Combate à pobreza: das palavras aos actos
Aumenta a pobreza e o empobrecimento de largas camadas da população
A 17 de Outubro assinalou-se, mais uma vez, o Dia Internacional para a Erradicação da Pobreza. O que se pode destacar é que algumas das iniciativas anunciadas visaram a «glorificação» dos pobres e do «dever de os apoiar», em vez de assumirem um claro propósito de promover o combate, a prevenção e a erradicação deste grave flagelo social.
A origem desta data remonta a 17 de Outubro de 1987, por iniciativa do padre francês Joseph Wresinski, com a realização em Paris de uma grandiosa manifestação, cuja repercussão a nível mundial foi tal que a ONU reconheceu a data como mais um dos muitos dias internacionais.
O agravamento da pobreza em todo o Mundo conhece novos e mais graves desenvolvimentos, uma realidade cada vez mais distante de um caminho que vise a sua erradicação.
Ao assinalar esta data, o Movimento Erradicar a Pobreza denunciou, designadamente a mais profunda revolta pelo retrocesso civilizacional que representa o elevado número – mais de 260 milhões de pessoas – que em todo o mundo passaram à situação de pobreza extrema (já não é o limiar da pobreza). E não pode deixar de referir dados das Nações Unidas que apontam que nos dois últimos anos o índice de desenvolvimento humano regrediu.
Em Portugal, as últimas estatísticas sobre a pobreza datam de 2021 e evidenciam que no ano anterior dois milhões e 302 mil residentes encontravam-se no chamado eufemisticamente «risco de pobreza», ou seja, numa situação de pobreza. E, destes, mais de 600 mil viviam numa situação chamada de «privação severa», o que significa altamente carenciados.

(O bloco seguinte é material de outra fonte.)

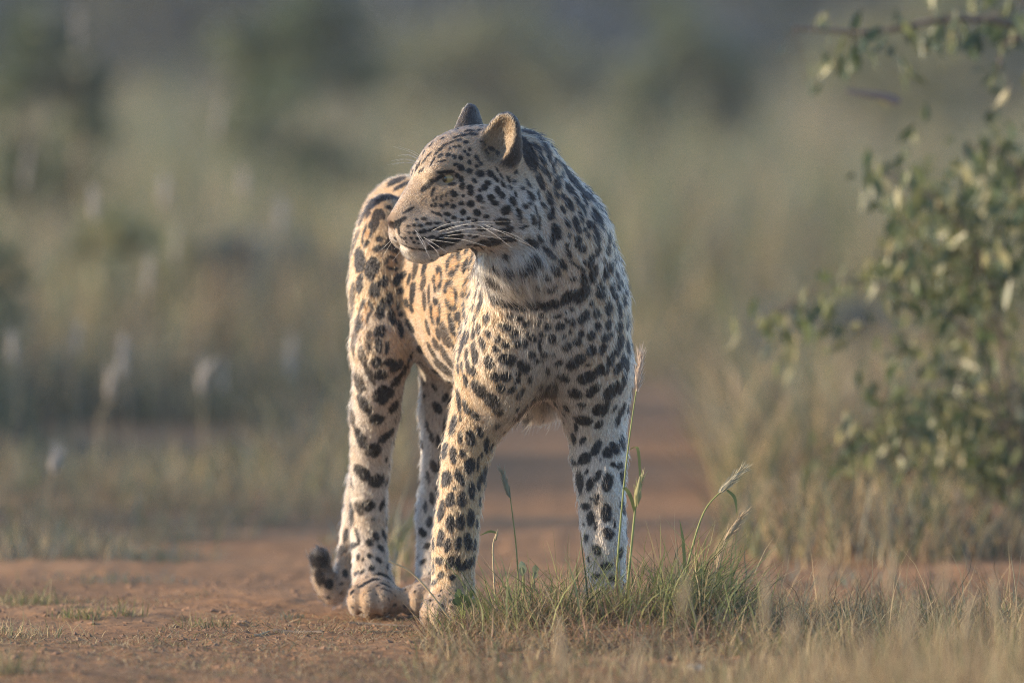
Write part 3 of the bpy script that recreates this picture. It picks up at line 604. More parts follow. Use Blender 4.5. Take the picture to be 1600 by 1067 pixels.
# whiskers ------------------------------------------------------------------
m_wh = material('whisker', (.85, .82, .78), rough=.35, transl=.2)
WHISK = [[(690, 362), (740, 348), (802, 346)], [(688, 366), (745, 357), (800, 366), (840, 392)], [(690, 370), (730, 366), (792, 374)], [(680, 364), (720, 352), (772, 351)],
         [(650, 364), (662, 384), (673, 406)], [(660, 370), (680, 382), (698, 394)], [(668, 380), (682, 392), (690, 412)], [(668, 374), (690, 377), (716, 381)], [(647, 358), (662, 378), (667, 396)],
         [(745, 350), (772, 366), (800, 388)], [(750, 348), (790, 366), (832, 386)], [(672, 362), (700, 350), (742, 344)], [(684, 372), (720, 374), (760, 385)],
         [(660, 247), (646, 237), (622, 229)], [(657, 250), (640, 242), (632, 244)], [(656, 255), (636, 249), (620, 252)], [(655, 257), (634, 254), (612, 258)]]
for q, wp in enumerate(WHISK):
    loc, n, fi, dist = body_bvh.ray_cast(Vector(CAMP), Vector(unit(P(*wp[0]) - CAMP)))
    y0 = loc[1] if loc is not None else HO[1] - .03
    pts = [np.array(P(x, y, y0 + .002 - (.030 if q < 13 else .012) * i)) for i, (x, y) in enumerate(wp)]
    cv = catmull(pts, 5)
    for mirror in (0, 1):
        c2 = cv
        if mirror:
            lq = (cv - HO) @ HM; lq[:, 2] *= -1; c2 = HO + lq @ HM.T
        V, F = tube(c2, .00030, .00008, 4)
        link(bpy.data.objects.new('whisker', mesh_np('whisker', V, F, m_wh)), leo)
# ------------------------------------------------------------------ ground
def G(px, d):
    """ground position under a picture column at distance d from the camera"""
    return np.array([(px - 800.) * d / CAMD / SC, d - CAMD, 0.])
def dist_of(py): return CAMH * SC * CAMD / (py - YH)          # distance of ground seen at a picture row
_LT = np.random.default_rng(5).uniform(-1, 1, (256, 256))
def lat(X, Y, s, o=0):
    """smooth lattice noise, -1..1"""
    x = X * s + 37.3 * o + 1000; y = Y * s + 11.7 * o + 1000; i = np.floor(x).astype(int); j = np.floor(y).astype(int); u = x - i; v = y - j; u = u * u * (3 - 2 * u); v = v * v * (3 - 2 * v)
    a = _LT[i % 256, j % 256]; b_ = _LT[(i + 1) % 256, j % 256]; c = _LT[i % 256, (j + 1) % 256]; d = _LT[(i + 1) % 256, (j + 1) % 256]
    return (a * (1 - u) + b_ * u) * (1 - v) + (c * (1 - u) + d * u) * v
def ground_h(X, Y):
    p = np.stack([X, Y, X * 0], -1)
    near = np.exp(-(Y / 6.) ** 2)
    h = .007 * lat(X, Y, 3.1, 1) + .0045 * lat(X, Y, 9, 2) + .0030 * lat(X, Y, 26, 3) * (lat(X, Y, 2.2, 7) > -.2) + .0020 * lat(X, Y, 55, 4)
    lump = .035 * np.exp(-((X - .22) / .25) ** 2 - ((Y + .33) / .14) ** 2)
    far = .05 * lat(X, Y, .35, 6) * np.clip((np.hypot(X, Y) - 3) / 6, 0, 1)
    rise = np.clip((Y - 30) / 60, 0, 1) ** 2 * 1.2
    return h * np.clip(near, .15, 1) + lump + far + rise - .004
def grow(a, b, step, far, ratio=1.16):
    c = list(np.arange(a, b + 1e-6, step)); s = step
    lo = []; x = a
    while x > -far: s *= ratio; x -= s; lo.append(x)
    hi = []; x = b; s = step
    while x < far: s *= ratio; x += s; hi.append(x)
    return np.array(lo[::-1] + c + hi)
gx = grow(-1.15, 1.15, .009, 900); gy = grow(-1.5, 1.1, .011, 1500)
GX, GY = np.meshgrid(gx, gy, indexing='ij'); GZ = ground_h(GX.ravel(), GY.ravel())
GV = np.stack([GX.ravel(), GY.ravel(), GZ], 1); nx_, ny_ = GX.shape
ii, jj = np.meshgrid(np.arange(nx_ - 1), np.arange(ny_ - 1), indexing='ij'); q0 = (ii * ny_ + jj).ravel()
GF = np.stack([q0, q0 + ny_, q0 + ny_ + 1, q0 + 1], 1)
mg = bpy.data.materials.new('red_soil'); mg.use_nodes = True; t = mg.node_tree; b = t.nodes['Principled BSDF']; b.inputs['Roughness'].default_value = .95; b.inputs['Specular IOR Level'].default_value = .1
tc = t.nodes.new('ShaderNodeTexCoord')
def noise(scale, detail=6, rough=.6):
    n = t.nodes.new('ShaderNodeTexNoise'); n.inputs['Scale'].default_value = scale; n.inputs['Detail'].default_value = detail; n.inputs['Roughness'].default_value = rough
    t.links.new(tc.outputs['Object'], n.inputs['Vector']); return n
def ramp(src, stops):
    r = t.nodes.new('ShaderNodeValToRGB'); e = r.color_ramp.elements
    while len(e) < len(stops): e.new(.5)
    for k, (p_, c_) in enumerate(stops): e[k].position = p_; e[k].color = (*c_, 1)
    t.links.new(src, r.inputs[0]); return r
n1 = noise(1.3); n2 = noise(22, 8, .7); n3 = noise(160, 4)
r1_ = ramp(n1.outputs['Fac'], [(.32, (.245, .138, .072)), (.52, (.325, .178, .090)), (.70, (.365, .218, .120))])
r2_ = ramp(n2.outputs['Fac'], [(.30, (.55, .55, .56)), (.5, (1, 1, 1)), (.72, (1.35, 1.3, 1.2))])
mul = t.nodes.new('ShaderNodeMix'); mul.data_type = 'RGBA'; mul.blend_type = 'MULTIPLY'; mul.inputs[0].default_value = 1
t.links.new(r1_.outputs[0], mul.inputs[6]); t.links.new(r2_.outputs[0], mul.inputs[7]); t.links.new(mul.outputs[2], b.inputs['Base Color'])
bp = t.nodes.new('ShaderNodeBump'); bp.inputs['Strength'].default_value = .8; bp.inputs['Distance'].default_value = .006
ad = t.nodes.new('ShaderNodeMath'); ad.operation = 'MULTIPLY_ADD'; ad.inputs[1].default_value = .35
t.links.new(n3.outputs['Fac'], ad.inputs[0]); t.links.new(n2.outputs['Fac'], ad.inputs[2]); t.links.new(ad.outputs[0], bp.inputs['Height']); t.links.new(bp.outputs[0], b.inputs['Normal'])
ground = tag(link(bpy.data.objects.new('ground', mesh_np('ground', GV, GF, mg))), kind='structure')

# ------------------------------------------------------------------ vegetation helpers
m_grass = material('grass_blade', rough=.6, attr='tint', spec=.25, transl=.35)
m_leaf = material('shrub_leaf', rough=.38, attr='tint', spec=.5, transl=.42, noise=.2, noise_scale=60)
m_bark = material('bark', (.16, .125, .10), rough=.9, bump=.6, bump_scale=60, noise=.3, noise_scale=20)
m_dry = material('dry_stem', (.46, .36, .22), rough=.6, transl=.15, noise=.2, noise_scale=40)
GREEN = np.array([.18, .205, .07]); DGREEN = np.array([.055, .085, .04]); OLIVE = np.array([.175, .19, .085]); STRAW = np.array([.46, .35, .20]); BROWN = np.array([.24, .155, .09]); GREYG = np.array([.16, .185, .16])
def pick(n, pal, var=.18, rng=RNG):
    cols = np.array([p[0] for p in pal]); w_ = np.array([p[1] for p in pal], float); k = rng.choice(len(pal), n, p=w_ / w_.sum())
    return (cols[k] * (1 + var * rng.normal(size=(n, 1))).clip(.4, 1.7)).clip(.01, .9)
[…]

A realidade social não deixa margem para dúvidas de que os pobres estão mais pobres e que muitos que ainda não o eram passaram a sê-lo, ainda que invisíveis nas estatísticas.
Aumenta a pobreza, mas igualmente o empobrecimento de largos segmentos da população face ao acentuado agravamento das desigualdades na distribuição do rendimento.
Em contrapartida, só as contas das duas maiores cadeias de distribuição em Portugal, no primeiro semestre deste ano e relativamente ao ano anterior, viram os seus lucros aumentados em conjunto na ordem dos 90%. A desculpa é a guerra!
Opções e propaganda
Os salários e as reformas continuam a perder poder de compra face a uma inflação que começou a disparar a partir de Novembro de 2021, e que em Agosto último, relativamente ao mesmo mês de 2021, já ia nos 8,9%, o que são a prova provada do aumento da pobreza.
A meia pensão e os 125 euros para os trabalhadores, decididos pelo Governo, não repõem o poder de compra perdido, porque esse só poderá ser enfrentado com o aumento geral dos salários das reformas e das pensões e não dispensa a fixação de preços de bens e serviços essenciais. Medidas que o Governo optou por não tomar.
Os relatórios do INE relativos a 2021 destacavam o aumento do número de pessoas que viviam em alojamentos com falta de espaço, abrangendo 10,6% da população, o que significa quase um milhão e 100 mil pessoas.
Perante este panorama dramático para milhões de pessoas no nosso país, convém recordar que esteve em discussão pública, até 25 de Outubro de 2021, um documento da Presidência do Conselho de Ministro, intitulado Estratégia Nacional de Combate à Pobreza 2021-2030, que no seu ponto 2.1.4. comprometia-se expressamente a promover uma Agenda do Trabalho Digno no sentido de combater a pobreza no trabalho, reforçar o combate à precariedade. E, no ponto 3.1.8., a orientação era a promoção de uma política salarial adequada, ancorada na promoção da negociação colectiva e sustentada por instrumentos que permitam diminuir a taxa de risco de pobreza dos trabalhadores e trabalhadoras… através da promoção de melhores salários.
Quando olhamos para a acção do actual Governo e para o Orçamento do Estado para 2023, a pergunta que surge é: que aconteceu à estratégia de combate à pobreza? A resposta é clara: cumpriu a sua função mediática e a mais não é obrigada.
Como dizia a minha avó, a vergonha estava lá, mas era verde e veio um burro e comeu-a.